Hacker is an idealist who believes that government has great potential to improve the lives of its citizens if only it is led by honest well-meaning politicians.  He is himself an honest, well-meaning politician so he enters his government post with high hopes for the future.  He fancies himself an inspiring national leader, often adopting Churchillian language and cadence when making pronouncements.  A former crusading journalist, he is well aware of the faults and failures of government but he is certain that he is the man to correct them.  As his career progresses, Hacker will eventually attain the position of Prime Minister, not because the party recognizes his superior talents, but because the party and the civil service together conclude that he lacks the resolve and initiative to be a real threat to either of them.
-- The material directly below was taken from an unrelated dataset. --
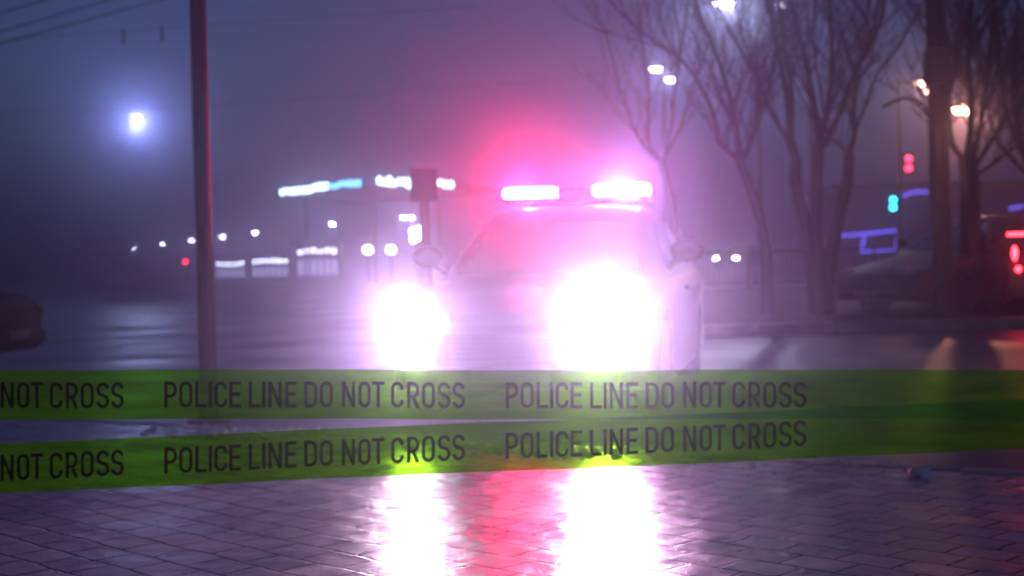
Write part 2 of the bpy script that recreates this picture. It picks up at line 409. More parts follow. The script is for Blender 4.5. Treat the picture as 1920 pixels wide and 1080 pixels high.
for sx, e, c in ((-.37, 1800, (1, .026, .115)), (.40, 520, (1, .36, .95))):
    ld = bpy.data.lights.new('beacon_beam', 'SPOT'); ld.energy = e; ld.color = c; ld.spot_size = R(124); ld.spot_blend = 1.0; ld.shadow_soft_size = .06
    o = bpy.data.objects.new('beacon_beam', ld); o.parent = police; o.location = (sx, .25, 1.58); o.rotation_euler = (R(122), 0, R(180)); col.objects.link(o)

# dark saloon at left edge: only its tail is in the frame
lc = G(-8, 712, ROAD_Z)
car('parked_car', lc + Vector((-2.05, 1.0, 0)), R(-97), 'dark saloon at the left edge with only its boot and rear wheel in view', MT['blue_paint'], 'cars standing in the street', .9)
# dark car on the right behind the tall post
rc = P(1835, 545, 22.0); rc.z = .06
car('parked_car', (rc.x, rc.y, .04), R(-62), 'unlit dark car parked behind the thick wooden post', MT['dark_paint'], 'cars standing in the street', 1.0)
# car with red tail lights at right edge
tq = P(1903, 478, 20.0)
tcar = car('parked_car', (tq.x + .70, tq.y + 2.34, ROAD_Z), R(180), 'maroon hatchback at the right edge showing glowing red tail lights', MT['red_paint'], 'cars standing in the street', 1.04)
for sx in (1, -1):
    mb = MB(); mb.ball((sx * .675, 2.25, .955), (.035, .05, .10)); mb.build('brake_light', MT['e_tail'], tcar)
    mb = MB(); mb.ball((sx * .635, 2.27, .74), (.04, .04, .04)); mb.build('reversing_light', MT['e_tail'], tcar)
mb = MB(); mb.box((0, 1.83, 1.215), (1.25, .05, .045), 0, .015); mb.build('high_brake_light', MT['e_tail'], tcar)
point('tail_glow', (.6, 2.5, .9), 7, (1, .03, .05), tcar, .08)

# far oncoming car
oc = P(1386, 486, 95.0)
car('oncoming_car', (oc.x, oc.y, .0), R(-30), 'distant car with two white headlights beyond the railing', MT['dark_paint'], 'cars standing in the street', 1.15, head=MT['e_carfar'])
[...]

Hacker is portrayed by the veteran actor Paul Eddington.  Eddington has excellent comedic timing and is a master of facial expressions.  Watch this clip to see Hacker's reaction upon learning that his predecessor has died, leaving some very embarrassing memoirs unwritten:


And to show that life imitates art, here is another world leader being careful to display an appropriate level of grief at the death of a colleague:


Hacker's main foil is Sir Humphrey Appleby, GCB,KBE, MVO, MA (Oxon), the epitome of a senior civil servant.  Humphrey (played by Nigel Hawthorne) begins Yes Minister as the Permanent Secretary of the Department of Administrative Affairs.  Shortly before Hacker ascends to the post of Prime Minister, Appelby himself is promoted to the position of Cabinet Secretary, the most senior civil servant in Britain.  The relationship between the Cabinet Secretary and the Prime Minister in much the same as that between a permanent secretary and a cabinet minister.  Humphrey is supremely competent and supremely arrogant.  He believes that the civil service is responsible for the greatness of Britain and that he must protect the civil service from interference by amateurs (politicians).  He is a master of bureaucratic maneuvering who knows that he cannot openly oppose his political overlords but must undo their plans through misdirection and subterfuge.
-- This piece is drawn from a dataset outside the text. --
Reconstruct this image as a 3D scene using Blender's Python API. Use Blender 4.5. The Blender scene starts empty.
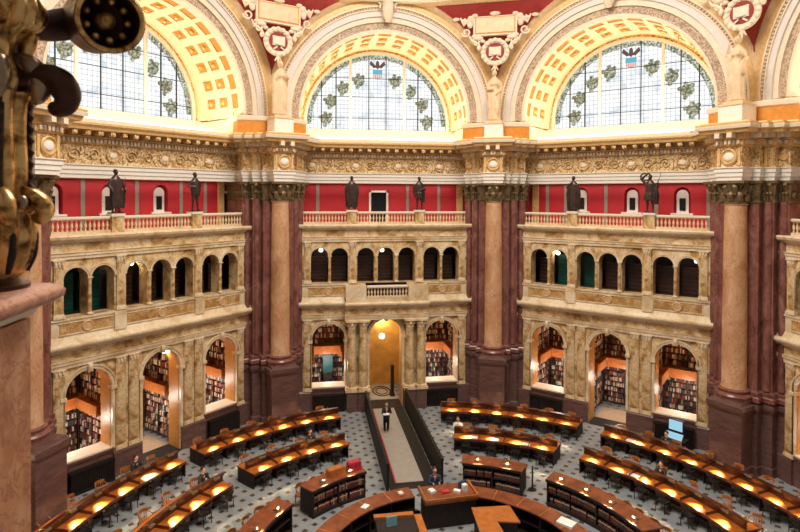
import bpy, math, random
from mathutils import Vector, Matrix
random.seed(7)
PI = math.pi
R8 = PI / 8
sc = bpy.context.scene
col = sc.collection
# ------------------------------------------------------------------ camera
cam_d = bpy.data.cameras.new('camera'); cam = bpy.data.objects.new('camera', cam_d); col.objects.link(cam)
cam_d.sensor_width = 36; cam_d.lens = 566.9 / 800 * 36; cam_d.shift_y = -63.5 / 800; cam_d.clip_start = .05
CAM = Vector((-5.299, -19.206, 14.2)); YAW, PITCH, ROLL = .1639, .0125, .0038
cam.location = CAM
cam.rotation_euler = (Matrix.Rotation(-YAW, 3, 'Z') @ Matrix.Rotation(PI / 2 - PITCH, 3, 'X') @ Matrix.Rotation(ROLL, 3, 'Z')).to_euler()
cam_d.dof.use_dof = True; cam_d.dof.focus_distance = 34; cam_d.dof.aperture_fstop = 3.2
sc.camera = cam
# ------------------------------------------------------------------ world, exposure, large lights
sc.view_settings.view_transform = 'Standard'; sc.view_settings.look = 'None'
sc.view_settings.exposure = 0.0; sc.view_settings.gamma = 1; sc.view_settings.use_curve_mapping = False
wd = bpy.data.worlds.new('world'); sc.world = wd; wd.use_nodes = True
wd.node_tree.nodes['Background'].inputs[0].default_value = (1, .88, .76, 1)
wd.node_tree.nodes['Background'].inputs[1].default_value = .21
def area(loc, rot, sx, sy, e, c=(1, .9, .78), spread=PI):
    l = bpy.data.lights.new('area_light', 'AREA'); l.shape = 'RECTANGLE'; l.size = sx; l.size_y = sy; l.energy = e; l.color = c; l.spread = spread
    o = bpy.data.objects.new('area_light', l); col.objects.link(o); o.location = loc; o.rotation_euler = rot; return o
DOME_E, COVE_E = 10200, 580
area((0, 0, 33), (0, 0, 0), 14, 14, DOME_E, (1, .88, .74))
for b in (-2, -1, 0, 1, 2):                       # cove strips on the ledge behind each cornice, aimed up into the arch
    a = b * PI / 4
    area((19.75 * math.sin(a), 19.75 * math.cos(a), 18.05), (PI - .45, 0, -a), 9.5, .5, COVE_E, (1, .87, .66))
    area((20.5 * math.sin(a), 20.5 * math.cos(a), 14.95), (0, 0, -a), 10.5, .3, 55, (1, .9, .82))     # lamps added behind the architrave to brighten the red gallery wall
# ------------------------------------------------------------------ materials
def new_mat(name):
    m = bpy.data.materials.new(name); m.use_nodes = True
    nt = m.node_tree; return m, nt, nt.nodes['Principled BSDF']
def L(nt, a, b): nt.links.new(a, b)
def ramp(nt, fac, stops):
    r = nt.nodes.new('ShaderNodeValToRGB'); e = r.color_ramp.elements
    e[0].position = stops[0][0]; e[0].color = (*stops[0][1], 1)
    e[1].position = stops[-1][0]; e[1].color = (*stops[-1][1], 1)
    for p, c in stops[1:-1]:
        x = e.new(p); x.color = (*c, 1)
    L(nt, fac, r.inputs[0]); return r.outputs[0]
def noise(nt, scale, detail=4, rough=.55, dist=0, src=None, sc3=None):
    n = nt.nodes.new('ShaderNodeTexNoise'); n.inputs['Scale'].default_value = scale; n.inputs['Detail'].default_value = detail
    n.inputs['Roughness'].default_value = rough; n.inputs['Distortion'].default_value = dist
    tc = nt.nodes.new('ShaderNodeTexCoord'); mp = nt.nodes.new('ShaderNodeMapping')
    if sc3: mp.inputs['Scale'].default_value = sc3
    L(nt, tc.outputs['Object'], mp.inputs[0]); L(nt, mp.outputs[0], n.inputs['Vector']); return n.outputs['Fac']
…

Humphrey's most obvious affectation is his tendency to express simple concepts in the most convoluted and confusing language possible.  Watch this representative statement:


The third member of the cast is Bernard Woolley (Derek Fowlds), Hacker's Principal Private Secretary.  Woolley is a man dealing with divided loyalties.  As a private secretary, he is not primarily concerned with implementing government policy, his job is to assist Hacker personally, keeping his diary and handling his correspondence.  His position demands loyalty to his minister but his future career prospects demand loyalty to his permanent secretary and to the civil service.  Woolley's attempts to navigate this Scylla and Charybdis provide much of the entertainment in the series.  Woolley is in some ways the most cynical of the three.  He is young and inexperienced enough to retain some idealistic notions about government, yet he deliberately sets his idealism aside to protect his career.  Nevertheless he will occasionally assist Hacker to defeat Appleby's schemes, provided he can do so with complete deniability.
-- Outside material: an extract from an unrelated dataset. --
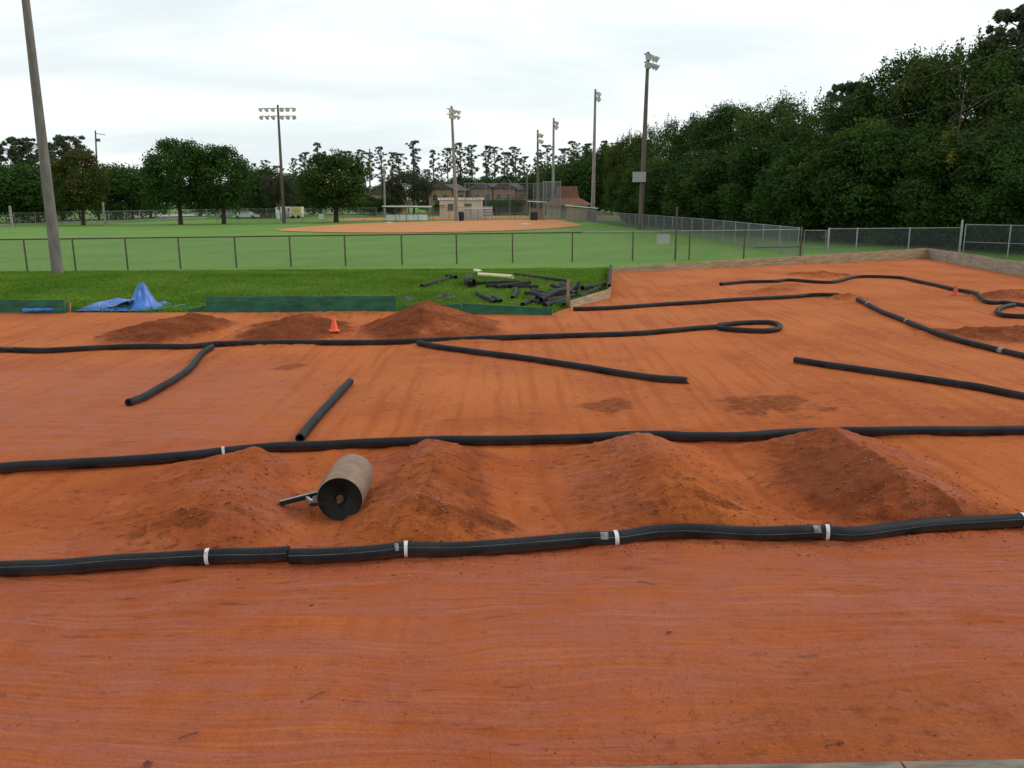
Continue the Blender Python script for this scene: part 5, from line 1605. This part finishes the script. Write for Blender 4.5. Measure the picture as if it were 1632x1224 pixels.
car('white parked car left of the low tan building', 393, 158, 4.6, 'carwhite')
car('silver parked car farther left under the pair of round trees', 366, 170, 4.6, 'carsilver', False, .1)
car('white van beside the yellow emblem trailer', 457, 158, 3.6, 'carwhite', True)
Yd = 157; p, q = G(464, Yd), G(483, Yd); c = (p + q) / 2; h = AT(473, 329, Yd).z - FZ
tr = empty('box_trailer', c, 'white box trailer with a yellow emblem left of the dome shaped tree', 'trailer')
mb = MB(c); mb.box(c + Vector((0, 0, h * .55)), (q.x - p.x, 2, h * .85)); mb.build('box', M['cream'], tr)
mb = MB(c)
e = c + Vector((.1, -1.02, h * .68)); mb.add([e + Vector((math.cos(k * .5236) * .85, 0, math.sin(k * .5236) * .38 * (1.2 if k % 3 == 0 else 1))) for k in range(12)] + [e + Vector((math.cos(k * .5236) * .85, .03, math.sin(k * .5236) * .38 * (1.2 if k % 3 == 0 else 1))) for k in range(12)], [tuple(range(12))[::-1]] + [(k, (k + 1) % 12, 12 + (k + 1) % 12, 12 + k) for k in range(12)]); mb.build('emblem', M['yellow'], tr)
for x in (-.5, .5):
    mb = MB(c); mb.tube([c + Vector((x, -1.0, .3)), c + Vector((x, -.75, .3))], .3, 14); mb.build('wheel', M['tyre'], tr)
for (xb, Yd, hh, lab) in ((445, 155, 1.7, 'white upright cabinet left of the white van'), (512, 150, .9, 'small white box by the lone dome shaped tree')):
    g = G(xb, Yd); mb = MB(); mb.box((0, 0, hh / 2), (.8, .5, hh)); mb.box((0, 0, hh + .03), (.9, .6, .06)); tag(mb.build('utility_cabinet', M['carwhite'], loc=g), lab, 'cabinet')
# short concrete posts at far left
for (xb, Yd, yt, lab) in ((20, 110, 328, 'short tan post at the far left fence'), (168, 116, 322, 'short pale post behind the brownish tree')):
    g = G(xb, Yd); hh = AT(xb, yt, Yd).z - FZ
    mb = MB(); mb.tube([(0, 0, -.1), (0, 0, hh * .98), (0, 0, hh)], [.17, .15, .10], 10); tag(mb.build('short_post', M['palebark'], loc=g), lab, 'post')

# ------------------------------------------------------------------ near edge board, clods and litter
pa_ = P(900, 1232, .02); pb_ = P(1760, 1216, .02)
ro = empty('edge_board', (pa_.x, pa_.y, 0), 'grey wooden edge board along the bottom right of the picture', 'board')
d_ = (pb_ - pa_).normalized()
for k in range(2):
    u = pa_.lerp(pb_, k * .62); v = pa_.lerp(pb_, min(1, k * .62 + .615))
    mb = MB((pa_.x, pa_.y, 0)); nrm = Vector((d_.y, -d_.x, 0)) * .05
    mb.beam(u + nrm + Vector((0, 0, -.03)), v + nrm + Vector((0, 0, -.03)), .09, .13); mb.build('plank', M['edgewood'], ro)


def clods(name, n, sampler, size, mat, label, seed):
    rg = np.random.default_rng(seed)
    x, y = sampler(rg, n)
    n = len(x)
    z = ground_top(x, y)
    s = size[0] + (size[1] - size[0]) * rg.random(n) ** 3
    oct_ = np.array([(1, 0, 0), (-1, 0, 0), (0, 1, 0), (0, -1, 0), (0, 0, 1), (0, 0, -1), (.6, .6, .5), (-.6, .5, .6)], float)[:6]
    fc = np.array([(0, 2, 4), (2, 1, 4), (1, 3, 4), (3, 0, 4), (2, 0, 5), (1, 2, 5), (3, 1, 5), (0, 3, 5)])
    V = oct_[None] * s[:, None, None] * rg.uniform(.55, 1.25, (n, 6, 1)) * np.array([1.1, 1.0, .7])
    V = V + rg.normal(0, .22, V.shape) * s[:, None, None]
    an = rg.uniform(0, 6.28, n); ca_, sa_ = np.cos(an)[:, None], np.sin(an)[:, None]
    Vx = V[..., 0] * ca_ - V[..., 1] * sa_ + x[:, None]; Vy = V[..., 0] * sa_ + V[..., 1] * ca_ + y[:, None]; Vz = V[..., 2] + (z + s * .25)[:, None]
    Fq = (fc[None] + (np.arange(n) * 6)[:, None, None]).reshape(-1, 3)
    me = mesh_np(name, np.stack([Vx, Vy, Vz], -1).reshape(-1, 3), Fq, mat)
    return tag(link(name, me), label, 'soil clods', kind='stuff')


def s_mounds(rg, n):
    xs_, ys_ = [], []
    for m in MOUNDS:
        pts = np.array(m['p']); k = int(n / len(MOUNDS))
        t = rg.random(k) * (len(pts) - 1); i = np.minimum(t.astype(int), len(pts) - 2); f_ = (t - i)[:, None]
        c = pts[i, :2] * (1 - f_) + pts[i + 1, :2] * f_
        xs_.append(c[:, 0] + rg.normal(0, .5, k) * m['wr']); ys_.append(c[:, 1] + rg.normal(0, .25, k))
    return np.concatenate(xs_), np.concatenate(ys_)


def s_flat(rg, n):
    y = 3.3 + 20 * rg.random(n) ** 1.8; x = rg.uniform(-.72, .72, n) * y
    k = vnoise(x * .9, y * .9, 401) > rg.uniform(.35, .8, n)
    k &= poly_sd(x, y, TRK) < -.2
    return x[k], y[k]


def s_near(rg, n):
    y = rg.uniform(3.3, 4.8, n); x = rg.uniform(-2.8, 3.4, n)
    k = vnoise(x * 2.2, y * 3.5, 405) > rg.uniform(.45, .85, n)
    return x[k], y[k]


def s_pipe(rg, n):
    i = rg.integers(0, len(pi2[1]), n); q = pi2[1][i]
    return q[:, 0] + rg.normal(0, .08, n), q[:, 1] + np.where(rg.random(n) < .5, rg.normal(.16, .07, n), rg.normal(-.12, .04, n))


clods('soil_clods', 11000, s_mounds, (.002, .018), M['clod'], 'loose red soil clods on the mounds', 1)
clods('soil_clods', 4000, s_flat, (.002, .009), M['clod'], 'loose red crumbs scattered over the track', 2)
clods('soil_clods', 3000, s_near, (.0015, .007), M['clod'], 'fine trampled crumbs at the near edge', 3)
clods('soil_clods', 2500, s_pipe, (.002, .011), M['clod'], 'crumbs gathered against the nearest pipe', 4)
clods('pale_grit', 2200, s_mounds, (.003, .012), M['stone'], 'pale grit in the mound soil', 5)
clods('pale_grit', 500, s_flat, (.003, .008), M['stone'], 'pale grit on the track surface', 6)
# twigs and fallen leaf
rd = random.Random(9)
for (a, b, L, an, lab) in ((503, 1108, .06, .8, 'thin twig lying on the near clay left of centre'), (300, 1172, .05, .5, 'small twig at the lower left of the near clay'), (250, 1219, .03, .3, ''), (1030, 930, .07, 2.7, 'thin twig just below the nearest pipe'), (1330, 1190, .05, .2, 'pale twig at the lower right of the near clay')):
    if not lab: continue
    p = P(a, b); z = float(ground_top(p.x, p.y)[0]); e = Vector((math.cos(an), math.sin(an), 0)) * L
    mb = MB(p); mb.tube([Vector((p.x, p.y, z + .003)) - e, Vector((p.x, p.y, z + .009)), Vector((p.x, p.y, z + .004)) + e], .0028, 6)
    tag(mb.build('twig', M['twig'], loc=p), lab, 'twig')
for (a, b, s_, lab) in ((236, 1219, .028, 'dark red fallen leaf at the bottom left'), (1066, 1011, .020, 'dark fallen leaf on the near clay right of centre'), (1338, 1190, .018, 'small grey leaf near the edge board')):
    p = P(a, b); z = float(ground_top(p.x, p.y)[0]) + .006
    mb = MB(p); pts = [Vector((p.x, p.y, z)) + Vector((x * s_, y * s_, zz * s_)) for x, y, zz in ((-1, 0, .1), (-.4, .5, .5), (.4, .45, .3), (1.1, 0, .6), (.4, -.45, .2), (-.4, -.5, .3), (0, 0, 0))]
    mb.add(pts, [(6, 0, 5), (6, 1, 0), (6, 2, 1), (6, 3, 2), (6, 4, 3), (6, 5, 4)])
    o = mb.build('fallen_leaf', M['leafbit'], loc=p); md = o.modifiers.new('thick', 'SOLIDIFY'); md.thickness = .002
    tag(o, lab, 'leaf')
YM/YPM avoids formulaic plots.  Sometimes Hacker wins his battles with Appleby, sometimes he loses and sometimes he accepts that it is in his interest, although not necessarily Britain's, to adopt Appleby's position as his own.  Through it all the viewer comes to realize that governments are composed of people and that people will always be subject to the temptation to put their own interests ahead of the public trust.  Some will persist in the belief that all we need is to find the right people to put into power.  These are the people who keep making the same mistake over and over again, expecting a different result.  The really astute observer will come to appreciate the wisdom of America's founding fathers in limiting the power of government and keeping its functions as local as possible.  Whatever conclusion you arrive at, you are guaranteed to have quite a few laughs along the way.